It does make sense from a gameplay perspective, because it disincentivizes the player from taking a load of stuff out of the storage of their colony and dumping it on their own open market.
Without tariffs, you could even do this from resource stockpiles if you needed money NOW rather than at the end of the month - you could take potentially tens of thousands of resources, pay for them later, and get the money now. (You can in fact still do this with tariffs, but you know you're taking a solid chunk as a loss later.)
If the trade price for that resource ever went even a credit above the 'nominal' price (which, admittedly, is rare for many resources - but it does sometimes happen) then this would become the optimal choice. Pull every unit your colony can provide, and sell it back to independent traders or whoever Commerce markets represent, and you've got free money for clicking some buttons.

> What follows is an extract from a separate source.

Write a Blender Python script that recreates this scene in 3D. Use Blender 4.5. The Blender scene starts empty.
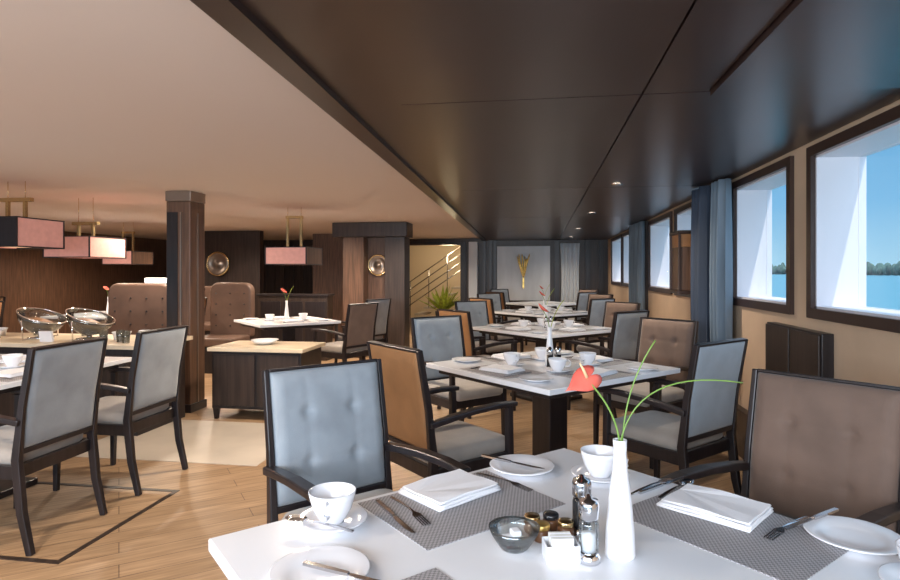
import bpy, bmesh, math, random
from mathutils import Vector, Matrix
random.seed(7)
CA,SA=math.cos(math.radians(8.7)),math.sin(math.radians(8.7))
def W(lat,dep,z=0.0):
    return (lat*CA-dep*SA, dep*CA+lat*SA, z)
col=bpy.context.scene.collection
# ---------------------------------------------------------------- materials
def mat(name,c,rough=.5,metal=0,var=0.0,scale=8,bump=0,bscale=60,trans=0,spec=.5,emit=None,es=0,stretch=None,c2=None,sheen=0):
    m=bpy.data.materials.new(name); m.use_nodes=True
    nt=m.node_tree; b=nt.nodes['Principled BSDF']
    b.inputs['Roughness'].default_value=rough; b.inputs['Metallic'].default_value=metal
    b.inputs['Base Color'].default_value=(*c,1)
    b.inputs['Specular IOR Level'].default_value=spec
    if sheen: b.inputs['Sheen Weight'].default_value=sheen
    if trans: b.inputs['Transmission Weight'].default_value=trans
    if emit: b.inputs['Emission Color'].default_value=(*emit,1); b.inputs['Emission Strength'].default_value=es
    tc=nt.nodes.new('ShaderNodeTexCoord'); mp=nt.nodes.new('ShaderNodeMapping')
    nt.links.new(tc.outputs['Object'],mp.inputs[0])
    if stretch: mp.inputs['Scale'].default_value=stretch
    if var or c2:
        n=nt.nodes.new('ShaderNodeTexNoise'); n.inputs['Scale'].default_value=scale; n.inputs['Detail'].default_value=4
        nt.links.new(mp.outputs[0],n.inputs['Vector'])
        r=nt.nodes.new('ShaderNodeValToRGB')
        lo=[max(0,x*(1-var)) for x in c]; hi=[min(1,x*(1+var)) for x in c] if not c2 else c2
        r.color_ramp.elements[0].color=(*lo,1); r.color_ramp.elements[1].color=(*hi,1)
        r.color_ramp.elements[0].position=.35; r.color_ramp.elements[1].position=.65
        nt.links.new(n.outputs['Fac'],r.inputs[0]); nt.links.new(r.outputs[0],b.inputs['Base Color'])
    if bump:
        n2=nt.nodes.new('ShaderNodeTexNoise'); n2.inputs['Scale'].default_value=bscale
        nt.links.new(mp.outputs[0],n2.inputs['Vector'])
        bp=nt.nodes.new('ShaderNodeBump'); bp.inputs['Strength'].default_value=bump; bp.inputs['Distance'].default_value=.002
        nt.links.new(n2.outputs['Fac'],bp.inputs['Height']); nt.links.new(bp.outputs[0],b.inputs['Normal'])
    return m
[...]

Narratively, tariffs make no sense, but they have a strong gameplay reason to exist as effectively a money sink to prevent players from generating money from nothing with short term economic conditions without ever stepping foot into a spaceship. Sure, you can do it by creating a shortage and doing some black market trading or whatever in the core worlds, but now you're interacting with a lot more game systems (patrols, simulated economy, transit time, cargo space limits etc) and so it's much easier to argue that it's generating good gameplay.
Perhaps they should be reduced on player colonies, but given a different name - overhead, bureaucratic inefficiency, networking fees, whatever.